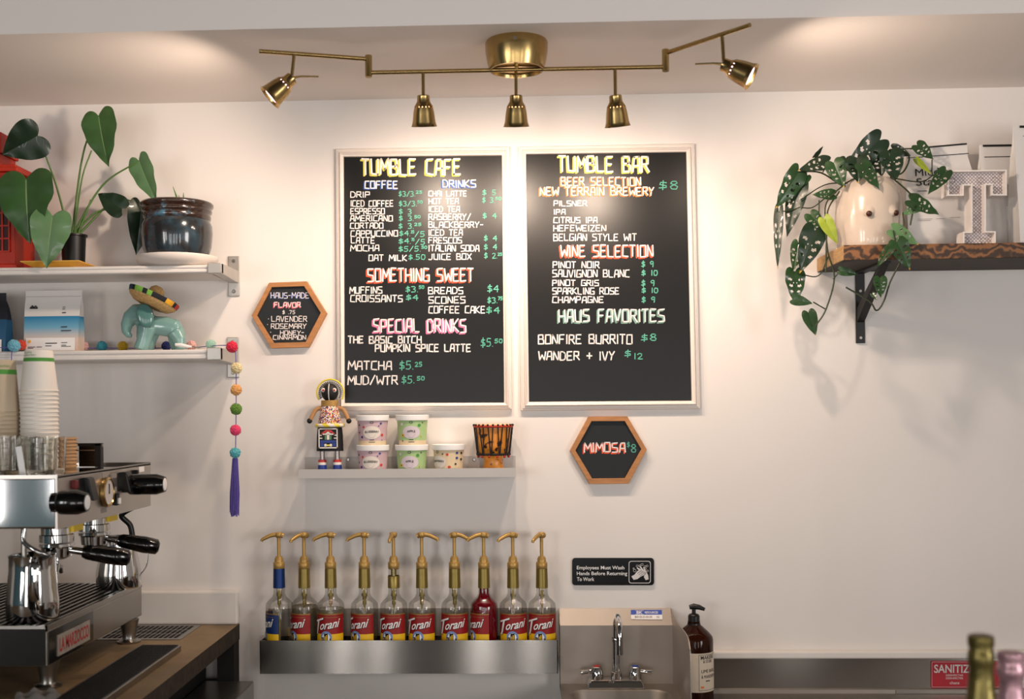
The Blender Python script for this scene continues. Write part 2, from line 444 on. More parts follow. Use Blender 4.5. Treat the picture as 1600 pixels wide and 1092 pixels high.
mk('wood_under_shade', (70, 60, 52), .7, noise=(20, .3), stretch=(.3, 4, 4))  # darker wood, with the underside's shade put into its colour
mk('marquee_white', (236, 228, 222), .45, noise=(20, .04))
def mk_dots():
    m = mk('marquee_dots', (176, 164, 164), .5); nt = m.node_tree; b = nt.nodes['Principled BSDF']
    tc = nt.nodes.new('ShaderNodeTexCoord'); mp = nt.nodes.new('ShaderNodeMapping'); mp.inputs['Rotation'].default_value = (0, R(45), 0)
    v = nt.nodes.new('ShaderNodeTexVoronoi'); v.inputs['Randomness'].default_value = 0; v.inputs['Scale'].default_value = 155
    r = nt.nodes.new('ShaderNodeValToRGB'); r.color_ramp.elements[0].position = .28; r.color_ramp.elements[1].position = .34
    r.color_ramp.elements[0].color = (*lin((236, 228, 224)), 1); r.color_ramp.elements[1].color = (*lin((168, 154, 156)), 1)
    nt.links.new(tc.outputs['Object'], mp.inputs[0]); nt.links.new(mp.outputs[0], v.inputs['Vector'])
    nt.links.new(v.outputs['Distance'], r.inputs[0]); nt.links.new(r.outputs[0], b.inputs['Base Color'])
mk_dots()
mk('doll_black', (16, 14, 14), .6, noise=(60, .2)); mk('doll_gold', (186, 148, 84), .4, .3, noise=(80, .2))
mk('doll_tan', (176, 130, 84), .7, noise=(60, .15)); mk('bead_white', (232, 224, 216), .4, noise=(200, .1))
mk('bead_yellow', (226, 206, 60), .4, noise=(200, .1)); mk('bead_red', (190, 44, 34), .4, noise=(200, .1))
mk('bead_blue', (30, 56, 140), .4, noise=(200, .1)); mk('doll_silver', (160, 152, 148), .3, .7, noise=(90, .1)); mk('bead_green', (90, 150, 90), .4, noise=(200, .1))
mk_ramp('beads_mixed', [(0, (232, 224, 216)), (.2, (190, 40, 30)), (.36, (222, 190, 46)), (.5, (30, 44, 120)), (.66, (236, 228, 220)), (.78, (26, 24, 34)), (.9, (216, 100, 36))], .35, tex='voronoi', scale=430)
mk_ramp('drum_wood', [(.3, (40, 24, 14)), (.38, (60, 34, 16)), (.42, (226, 138, 40)), (.8, (240, 164, 60))], .4, tex='noise', scale=42, coat=.2)
mk('drum_skin', (216, 190, 150), .6, noise=(20, .1)); mk('drum_red', (190, 58, 30), .6, noise=(60, .3)); mk('drum_rope', (26, 18, 16), .7, noise=(90, .2))
mk('sign_black', (12, 12, 14), .25, spec=.25, noise=(20, .1)); mk('sign_grey', (214, 208, 206), .5, noise=(60, .03))
mk('sticker_blue', (32, 72, 168), .4, noise=(60, .08))
mk('amber', (62, 26, 10), .06, trans=.55, ior=1.3, noise=(10, .1)); mk('soap_liquid', (22, 9, 5), .2, noise=(10, .1))
mk('cream_label', (226, 212, 192), .6, noise=(40, .04))
mk('red_sign', (172, 26, 44), .4, noise=(30, .08))
mk('olive_foil', (112, 100, 54), .3, .7, noise=(60, .35), bump=(70, .6)); mk('pink_foil', (200, 158, 166), .32, .5, noise=(60, .3), bump=(70, .6))
mk('green_glass', (44, 62, 24), .1, trans=.4, noise=(10, .1))
mk('concrete_brown', (142, 120, 90), .55, noise=(9, .35), bump=(60, .2), spec=.3)
mk('raw_edge', (52, 40, 26), .8, noise=(40, .6), bump=(50, .8))
mk('bar_wood', (96, 66, 42), .5, noise=(14, .3), stretch=(1, 6, 6))
mk('yellow_label', (226, 190, 40), .5, noise=(40, .08)); mk('logo_red', (170, 40, 34), .5, noise=(40, .1)); mk('logo_plate', (150, 140, 130), .4, noise=(40, .1))
mk('red_plastic', (110, 20, 18), .4, noise=(20, .1)); mk('gauge_face', (206, 200, 194), .4, noise=(20, .05))
for nm, c in [('sky', (120, 190, 214)), ('coral', (222, 70, 40)), ('teal', (40, 140, 160)), ('mustard', (214, 176, 30)), ('maroon', (110, 30, 50)), ('navy', (34, 44, 120)), ('blush', (230, 180, 176)), ('mint', (164, 206, 190)), ('crimson', (226, 24, 64)), ('cream', (232, 214, 164)), ('peach', (232, 168, 98)), ('grass', (96, 140, 42)), ('rose', (232, 60, 110)), ('aqua', (88, 180, 190)), ('violet', (104, 88, 182))]:
    mk('wool_'+nm, c, .9, noise=(260, .3), sheen=.3)

# ------------------------------------------------------------------ the room
ZC = P(800, 151, 0).z                       # underside of the soffit
YS = -(DCAM-FPX*(ZC-ZCAM)/(645-38))         # its front edge
struct('wall_back', MB().box(-3, 3.2, 0, .12, 0, 3.0), 'wall_paint')
struct('ceiling', MB().box(-3, 3.2, YS, 0, ZC, 3.0), 'ceiling_paint')
struct('ceiling_rear', MB().box(-3, 3.2, -7, YS-.001, 2.9, 3.0), 'ceiling_grey')
struct('floor', MB().box(-3, 3.2, -7, 0, -.1, 0), 'floor_tile')
mb = MB().box(-3.1, -3, -1.5, .12, 0, 3)
struct('wall_left', mb, 'wall_paint')
mb = MB()
for (y0, y1, z0, z1) in [(-3.95, -1.5, 0, 3), (-5.68, -4.93, 0, 3), (-7, -6.6, 0, 3), (-4.93, -3.95, 0, 1.05), (-4.93, -3.95, 2.31, 3), (-6.6, -5.68, 0, 1.05), (-6.6, -5.68, 2.31, 3)]: mb.box(-3.1, -3, y0, y1, z0, z1)
struct('wall_side', mb, 'teal_paint')
struct('wall_right', MB().box(3.2, 3.3, -3.2, .12, 0, 3).box(3.2, 3.3, -7, -4.6, 0, 3).box(3.2, 3.3, -4.6, -3.2, 0, 1.05).box(3.2, 3.3, -4.6, -3.2, 2.31, 3), 'wall_paint')  # right wall, with an opening made for the added window
mb = MB()                                   # front wall of the room, behind the camera, with openings for the made-up panes
edges = [-3]+[e for xw, ww, pw in REFLECT_PANES for e in (xw-ww/2, xw+ww/2)]+[3.2]
for x0, x1 in zip(edges[::2], edges[1::2]): mb.box(x0, x1, -7.1, -7, 0, 3)
for xw, ww, pw in REFLECT_PANES: mb.box(xw-ww/2, xw+ww/2, -7.1, -7, 0, .12).box(xw-ww/2, xw+ww/2, -7.1, -7, 1.98, 3)
struct('wall_front', mb, 'dark_plaster')
XC, ZT = -.785, P(368, 974, 0).z            # left counter: edge and height
a = P(200, 922, 0); b = P(368, 974, 0)
struct('trim_1', MB().box(-2, XC, -.022, 0, ZT, a.z), 'trim_white', bevel=.006)
a = P(1115, 1015, 0); b = P(1115, 1026, 0); SINKR = P(1066, 1000, 0).x
struct('trim_2', MB().box(SINKR, 3.2, -.03, 0, b.z, a.z), 'trim_white', bevel=.004)

# ------------------------------------------------------------------ menu boards
def quad(c, Y): return [P(px, py, Y) for px, py in c]
def frame_mesh(outer, inner, steps):
    """mitred moulding: steps are (share from outer to inner edge, distance from the wall)"""
    loops = []
    for t, y in steps:
        loops.append([P(o[0]+(i[0]-o[0])*t, o[1]+(i[1]-o[1])*t, -.012)+Vector((0, .012-y, 0)) for o, i in zip(outer, inner)])
    return MB().loops(loops)
def board_fn(Y): return lambda x, y: P(x, y, Y)
def crop(ox, oy, s): return lambda x0, x1, y0, y1: (ox+x0/s, ox+x1/s, oy+y0/s, oy+y1/s)
def write(parent, name, Y, lines, mat, th, shade=None, off=(-2.2, 2.2), dy=.0):
    for t, bx in lines:
        mb = MB(); ls = letters(t, *bx, slant=-.05 if shade else 0)
        ribbon(mb, ls, th, board_fn(Y-.0010))
        o = mb.build(name, mat, parent, recalc=False)
        if shade:
            sh = MB()
            for k in (.35, .7, 1):
                ribbon(sh, [[(x+off[0]*k, y+off[1]*k) for x, y in l] for l in ls], th*1.0, board_fn(Y-.0003-.0001*(1-k)))
            sh.build('letter_shading', shade, o, recalc=False)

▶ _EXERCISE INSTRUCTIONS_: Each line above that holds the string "from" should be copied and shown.

▶ _CORRECT OUTPUT_:
The Blender Python script for this scene continues. Write part 2, from line 444 on. More parts follow. Use Blender 4.5. Treat the picture as 1600 pixels wide and 1092 pixels high.
    """mitred moulding: steps are (share from outer to inner edge, distance from the wall)"""